A REBELIÃO DAS MASSAS
O título desta reflexão equivale ao título do livro “A Rebelião das Massas”, do filósofo espanhol José Ortega y Gasset (1883-1955). Livro que ele começou a publicar a partir de 1926.
Ortega Y Gasset analisa, em seu livro, o fenômeno das multidões nas grandes cidades, que começaram a se aglomerar e destacar, especialmente a partir do século XIX. Multidões perambulando pelas ruas. Tudo cheio de gente: ruas, trens, ônibus cheios; estádios cheios, teatros cheios; hospitais cheios, prisões cheias; shoppings e praias cheias de gente. Em comícios políticos, e em manifestações religiosas, multidões se aglomerando... Nestas aglomerações o indivíduo já não interessa, reduz-se à multidão, à massa. Esta realidade faz surgir o homem-massa, um homem comum igual a todos. Na massa, ser diferente é ser indecente. A partir da época das massas as construções começam a ser colossais. Tudo se torna colossal, pois nada mais se destina a indivíduos, e sim às multidões.
Ortega y Gasset tenta entender o que esta formação de massas significa para a humanidade. Primeiramente diz que o homem-massa “é aquele que não se valoriza a si mesmo – no bem ou no mal – por razões especiais, mas que se sente ‘como todo o mundo’, e, no entanto, não se angustia, sente-se à vontade ao sentir-se idêntico aos demais”. Por outro lado, ele também constata que o fenômeno das massas faz crescer a mentalidade democrática. Até leva a uma hiperdemocracia. Se todos são iguais por nascimento, por que existem minorias privilegiadas, aristocracias e diferenciações legais? Com esta mentalidade, as massas começam a exigir tratamentos iguais em todas as relações sociais.

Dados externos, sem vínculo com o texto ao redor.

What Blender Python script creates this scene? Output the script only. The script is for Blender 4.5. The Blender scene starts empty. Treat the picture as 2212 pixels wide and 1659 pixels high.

“A Rebelião das Massas”, embora seja um livro da primeira metade do século passado, ainda merece ser lido. É verdade, muitos acadêmicos não gostam de Ortega y Gasset, pois o consideram um pensador predominantemente aristocrático, conservador e direitista. Quanto aos conceitos de “direita e de esquerda”, Gasset diz: “ser de esquerda é, como ser de direita, uma das infinitas maneiras que o homem pode escolher para ser imbecil”. Para ele: “As direitas prometem revoluções, e as esquerdas propõem tiranias”. Portanto, honestamente, não podemos classificar Ortega em nenhum destes paradigmas. Ele se considera um filósofo educador de seu povo.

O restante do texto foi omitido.